# [AIM OF THE EXERCISE]
Set down all of the data exactly as it appears.

# [INFORMATION SUPPLIED]
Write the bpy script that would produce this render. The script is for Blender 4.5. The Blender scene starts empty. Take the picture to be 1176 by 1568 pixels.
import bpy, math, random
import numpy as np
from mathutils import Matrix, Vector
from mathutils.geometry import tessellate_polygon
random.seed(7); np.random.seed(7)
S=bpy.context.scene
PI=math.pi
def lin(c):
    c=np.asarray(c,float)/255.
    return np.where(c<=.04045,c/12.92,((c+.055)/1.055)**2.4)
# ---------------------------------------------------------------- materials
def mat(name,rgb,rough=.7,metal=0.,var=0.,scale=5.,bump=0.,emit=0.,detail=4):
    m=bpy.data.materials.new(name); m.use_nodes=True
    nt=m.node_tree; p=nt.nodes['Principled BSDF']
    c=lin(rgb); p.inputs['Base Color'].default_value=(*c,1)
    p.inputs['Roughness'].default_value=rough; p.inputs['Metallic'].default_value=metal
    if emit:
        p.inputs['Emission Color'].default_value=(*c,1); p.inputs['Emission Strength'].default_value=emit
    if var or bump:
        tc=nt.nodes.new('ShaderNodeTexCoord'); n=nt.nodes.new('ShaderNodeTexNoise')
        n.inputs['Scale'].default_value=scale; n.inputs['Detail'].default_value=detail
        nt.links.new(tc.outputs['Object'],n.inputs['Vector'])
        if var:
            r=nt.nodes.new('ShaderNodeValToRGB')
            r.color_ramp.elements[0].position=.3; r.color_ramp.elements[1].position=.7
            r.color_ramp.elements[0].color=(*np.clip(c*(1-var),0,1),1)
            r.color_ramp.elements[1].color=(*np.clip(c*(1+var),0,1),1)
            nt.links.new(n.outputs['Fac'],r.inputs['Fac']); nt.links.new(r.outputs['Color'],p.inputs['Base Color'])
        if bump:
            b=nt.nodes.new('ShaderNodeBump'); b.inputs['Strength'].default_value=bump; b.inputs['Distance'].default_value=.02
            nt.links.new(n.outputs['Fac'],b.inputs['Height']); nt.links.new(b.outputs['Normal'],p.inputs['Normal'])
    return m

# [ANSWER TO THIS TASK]
Write the bpy script that would produce this render. The script is for Blender 4.5. The Blender scene starts empty. Take the picture to be 1176 by 1568 pixels.
import bpy, math, random
import numpy as np
from mathutils import Matrix, Vector
from mathutils.geometry import tessellate_polygon
random.seed(7); np.random.seed(7)
S=bpy.context.scene
PI=math.pi
def lin(c):
    c=np.asarray(c,float)/255.
    return np.where(c<=.04045,c/12.92,((c+.055)/1.055)**2.4)
# ---------------------------------------------------------------- materials
def mat(name,rgb,rough=.7,metal=0.,var=0.,scale=5.,bump=0.,emit=0.,detail=4):
    m=bpy.data.materials.new(name); m.use_nodes=True
    nt=m.node_tree; p=nt.nodes['Principled BSDF']
    c=lin(rgb); p.inputs['Base Color'].default_value=(*c,1)
    p.inputs['Roughness'].default_value=rough; p.inputs['Metallic'].default_value=metal
    if emit:
        p.inputs['Emission Color'].default_value=(*c,1); p.inputs['Emission Strength'].default_value=emit
    if var or bump:
        tc=nt.nodes.new('ShaderNodeTexCoord'); n=nt.nodes.new('ShaderNodeTexNoise')
        n.inputs['Scale'].default_value=scale; n.inputs['Detail'].default_value=detail
        nt.links.new(tc.outputs['Object'],n.inputs['Vector'])
        if var:
            r=nt.nodes.new('ShaderNodeValToRGB')
            r.color_ramp.elements[0].position=.3; r.color_ramp.elements[1].position=.7
            r.color_ramp.elements[0].color=(*np.clip(c*(1-var),0,1),1)
            r.color_ramp.elements[1].color=(*np.clip(c*(1+var),0,1),1)
            nt.links.new(n.outputs['Fac'],r.inputs['Fac']); nt.links.new(r.outputs['Color'],p.inputs['Base Color'])
        if bump:
            b=nt.nodes.new('ShaderNodeBump'); b.inputs['Strength'].default_value=bump; b.inputs['Distance'].default_value=.02
            nt.links.new(n.outputs['Fac'],b.inputs['Height']); nt.links.new(b.outputs['Normal'],p.inputs['Normal'])
    return m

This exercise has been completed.